Creekwater Mansions documents the intimacy of duress. A son puffs cigarette smoke down his grandad’s throat because the old man is too feeble to draw breath; retired draft horses learn to dance; the land manager’s hired muscle flaunts an axe-handle; a grieving family uses a coffin as a card table; schoolboys siphon gin out of shag carpet just to catch a high.
These are love poems—unsparing and spun of daily life in Eastern Kentucky. Hall writes, “Those are my people. I want nothing more than to esteem them, and to show outsiders that even gruesomely human moments stripped of any decoration still have the heft and horsepower to be transcendent.”

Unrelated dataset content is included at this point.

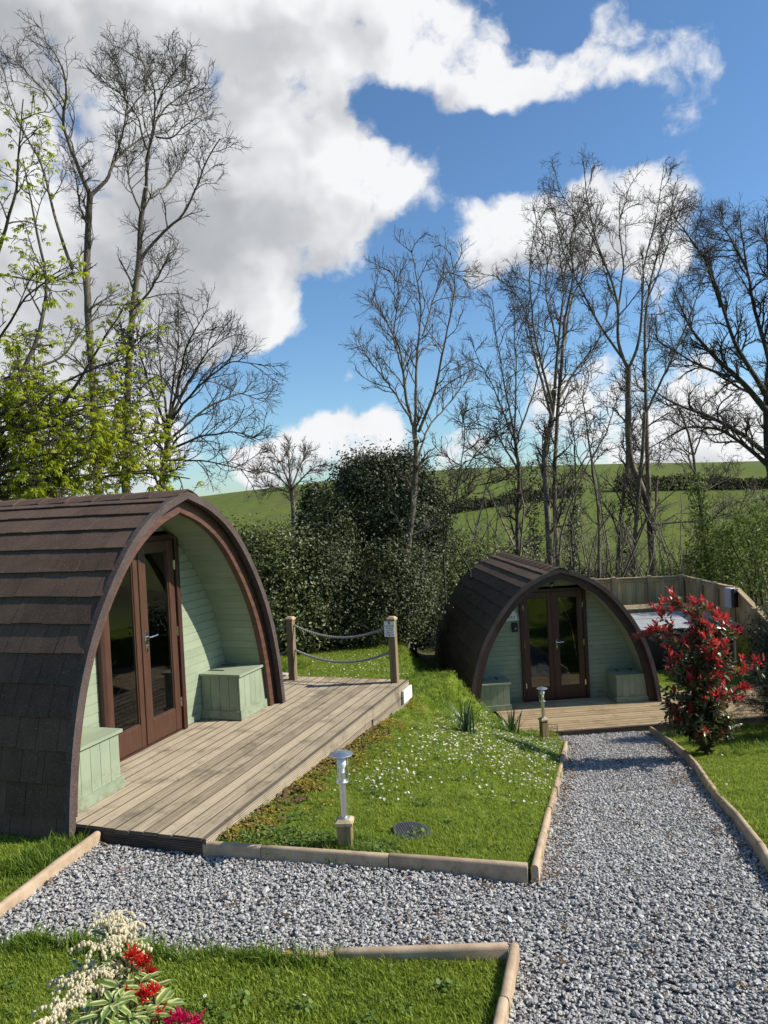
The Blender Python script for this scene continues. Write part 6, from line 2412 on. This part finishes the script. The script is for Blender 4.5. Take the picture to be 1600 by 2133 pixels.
# ------------------------------------------------------------------ fence, spa and their bits
def fence_run(label, a, b_, ztop0, ztop1, zbot0, zbot1, posts, bw=0.125):
    """vertical boards from a to b_ (plan), each a part, with posts on this side and rails"""
    a, b_ = np.array(a, float), np.array(b_, float)
    L = np.linalg.norm(b_ - a)
    X = (b_ - a) / L
    face = np.array([X[1], -X[0]])
    if face @ (-(a + b_) / 2) < 0:
        face = -face
    root = empty('fence', (a[0], a[1], zbot0), 0, label, 'fence')
    o3 = np.array([a[0], a[1], zbot0])
    n = int(round(L / bw))

    def P(s, f, z):
        p = a + X * s + face * f
        return np.array([p[0], p[1], z]) - o3
    for k in range(n):
        s0, s1 = L * k / n + 0.002, L * (k + 1) / n - 0.002
        zt0, zt1 = (ztop0 + (ztop1 - ztop0) * s / L - 0.02 for s in (s0, s1))
        zb0, zb1 = (zbot0 + (zbot1 - zbot0) * s / L for s in (s0, s1))
        d = rng.normal(0, 0.002)
        f0, f1 = 0.016 + d, 0.008 + d
        b = MB()
        V = [P(s0, 0, zb0), P(s1, 0, zb1), P(s1, f1, zb1), P(s0, f0, zb0), P(s0, 0, zt0), P(s1, 0, zt1), P(s1, f1, zt1), P(s0, f0, zt0)]
        b.add(V, [(0, 1, 2, 3), (4, 7, 6, 5), (0, 4, 5, 1), (1, 5, 6, 2), (2, 6, 7, 3), (3, 7, 4, 0)])
        b.obj('fence_board', M_FENCE, root)
    for (zo, hh, f0, f1, nm) in ((-0.022, 0.032, -0.03, 0.075, 'capping_rail'), (-0.11, 0.075, 0.0165, 0.05, 'top_rail')):
        b = MB()
        V = []
        for (s, zt) in ((0, ztop0), (L, ztop1)):
            V += [P(s, f0, zt + zo), P(s, f1, zt + zo), P(s, f1, zt + zo + hh), P(s, f0, zt + zo + hh)]
        b.add(V, [(0, 1, 2, 3), (7, 6, 5, 4), (0, 4, 5, 1), (1, 5, 6, 2), (2, 6, 7, 3), (3, 7, 4, 0)])
        b.obj(nm, M_POST, root)
    b = MB()
    V = []
    for (s, zb) in ((0, zbot0), (L, zbot1)):
        V += [P(s, 0.0165, zb - 0.06), P(s, 0.05, zb - 0.06), P(s, 0.05, zb + 0.10), P(s, 0.0165, zb + 0.10)]
    b.add(V, [(0, 1, 2, 3), (7, 6, 5, 4), (0, 4, 5, 1), (1, 5, 6, 2), (2, 6, 7, 3), (3, 7, 4, 0)])
    b.obj('gravel_board', M_POST, root)
    for s in posts:
        zt, zb = ztop0 + (ztop1 - ztop0) * s / L, zbot0 + (zbot1 - zbot0) * s / L
        b = MB()
        h = 0.052
        V = []
        for z in (zb - 0.7, zt + 0.045):
            V += [P(s - h, 0.052, z), P(s + h, 0.052, z), P(s + h, 0.052 + 2 * h, z), P(s - h, 0.052 + 2 * h, z)]
        b.add(V, [(0, 3, 2, 1), (4, 5, 6, 7), (0, 1, 5, 4), (1, 2, 6, 5), (2, 3, 7, 6), (3, 0, 4, 7)])
        b.obj('fence_post', M_POST, root)
    return root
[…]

Ian Hall was born and reared in the coalfields of Southeastern Kentucky. He holds an MFA from the University of Tennessee, Knoxville, and he is currently a PhD candidate in English at Florida State University. He appeared on Narrative Magazine’s ‘30 Below 30’ list, and he was named the winner of the 2025 Princemere Poetry Prize, as well as the co-winner of the Kentucky State Poetry Society’s 2025 Grand Prix Contest, and the runner-up of the 2025 Vivian Shipley Poetry Award. He was named a finalist for the 2024 X.J. Kennedy Prize, the 2024 Tennessee Williams Poetry Prize, and the 2025 Red Wheelbarrow Poetry Prize. His work is featured in numerous publications, including Narrative, Mississippi Review, The Journal, and American Literary Review. He lives in Tallahassee, Florida.